Excited?  You betcha!  Anxious?  Of course.

Ready for it to happen?  Absolutely!

Ebb and Flow

AS I WANDER AROUND MY YARD, I am constantly reminded how much effort it takes to keep the balance between Mother Nature’s natural desires to grow — to take over, really — and man’s desires to control that rampant growth.  Maintaining and ‘growing’ a yard, no matter what the size, takes plenty of enthusiasm, creativity…and energy.  Oh.  All of those, coupled with massive funds to make it happen.
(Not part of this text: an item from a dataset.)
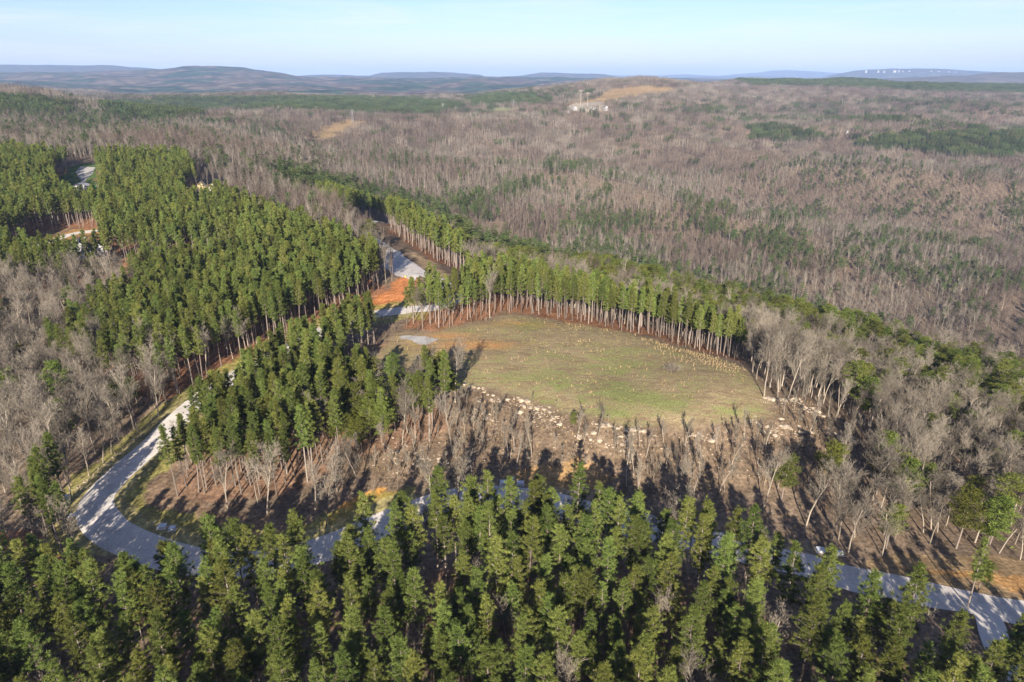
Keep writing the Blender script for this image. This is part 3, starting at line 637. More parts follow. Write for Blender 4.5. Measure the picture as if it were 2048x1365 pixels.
# ------------------------------------------------------------------ plant positions
def grid(x0, x1, y0, y1, sp, jit=.38):
    gx, gy = np.meshgrid(np.arange(x0, x1, sp), np.arange(y0, y1, sp*.9)); gx = gx+(np.arange(gx.shape[0]) % 2)[:, None]*sp*.5
    gx = gx+RNG.uniform(-jit, jit, gx.shape)*sp; gy = gy+RNG.uniform(-jit, jit, gy.shape)*sp
    return gx.ravel(), gy.ravel()
def in_any(polys, x, y):
    m = np.zeros(len(x), bool)
    for p in polys: m |= inside(p, x, y)
    return m
def tops(polys, x, y, z, h):
    px, py, _ = project(x, y, z+h); return in_any(polys, px, py) & (y > 900)
def roadclear(x, y, w):
    return (dist_line(ROAD, x, y) > w) & (dist_line(LANE, x, y) > w) & (dist_line(DRIVE, x, y) > w-1) & (dist_line(LEFTLANE, x, y) > w) & (dist_line(FARLANE, x, y) > w-2)
OPEN = [FIELD, PADG, GRAV1, BEND, VERGE, LAWN, TANL, CLAY, BANK]+LOTS
trees = []      # (kind, stand, x, y, scale)
# front wood: everything nearer than the canopy line
fx, fy = grid(-150, 190, 22, 150, 4.9)
fr = PINES['front']; far_edge = fr[:-1][np.argsort(fr[:-1, 0])]
ok = (fy < np.interp(fx, far_edge[:, 0], far_edge[:, 1])+np.where((fx > -74) & (fx < 62), 3.5, 0)) & roadclear(fx, fy, 5.0) & ~inside(GAPF, fx, fy) & ~inside(LAWN, fx, fy)
dn = fbm(fx/15, fy/15, 3); ok &= (dn > .34) | (np.abs(fx+2) < 8) | ((fx > 45) & (dn > .24))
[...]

I have oodles of the first two.

It’s those every-elusive energy and funds that are my nemeses.  I have so many projects that have been started, my mind filled with ideas of grandeur, to make this my little piece of heaven on earth.  It’s the getting it done…finding the energy — and/or the money — to complete the jobs that fail me…quite often.  There are times I feel like chucking it all and huddling in some small apartment with no garden at all.  Let the manager deal with keeping everything green.  But, the itch returns and I’ve got to get out there and dabble.  I love gardening.  I love creating.  I just wish I could win the lottery and have buckets of money to throw at gardeners and landscape designers so they could build what my mind creates!

Don’t we all…

But, it boils down to a simple question.  I may want, but do I need all of this fancy-dancy stuff I’ve created in my mind?  To keep my sanity I need to ask, just what do I need?
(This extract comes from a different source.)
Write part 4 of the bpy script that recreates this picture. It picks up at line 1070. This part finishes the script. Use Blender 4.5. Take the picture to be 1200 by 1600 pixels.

A roof over my head (check–a more than adequate roof); money to give back to my church, support my sponsored kids, feed & care for myself and my critters (check, check, check…); a place I can be, whether at home or when traveling, where I can re-energize and express my creativity…both the artistic and writerly sides.  That’s not much of a ‘need’ list, really.  But I keep coming back to the actual ‘need’ — the desire to have so many critters.  I love them all dearly.  Clearly.  But can I care for them they way they deserve?  Probably not.

So, I am slowly winnowing my possessions, both animate and inanimate.  A long, slow, and painful process, to be certain.  But something that must be done if I am to be able to do anything more than just ‘maintain’.  I am looking for a sustained existence.  A simplified existence, where I can focus without so much clutter in my mind and life.

This is what is important in life…to be able to focus on what really matters:  God, family, friends and, of course, my artistic outlets…engaging in life on a simpler level.  It is as simple as that.  But it’s the getting there that is the hard part.

So, I begin.  Right now.

May your days be filled with simple beginnings, blossoming into a meaningful life that is more than just maintained.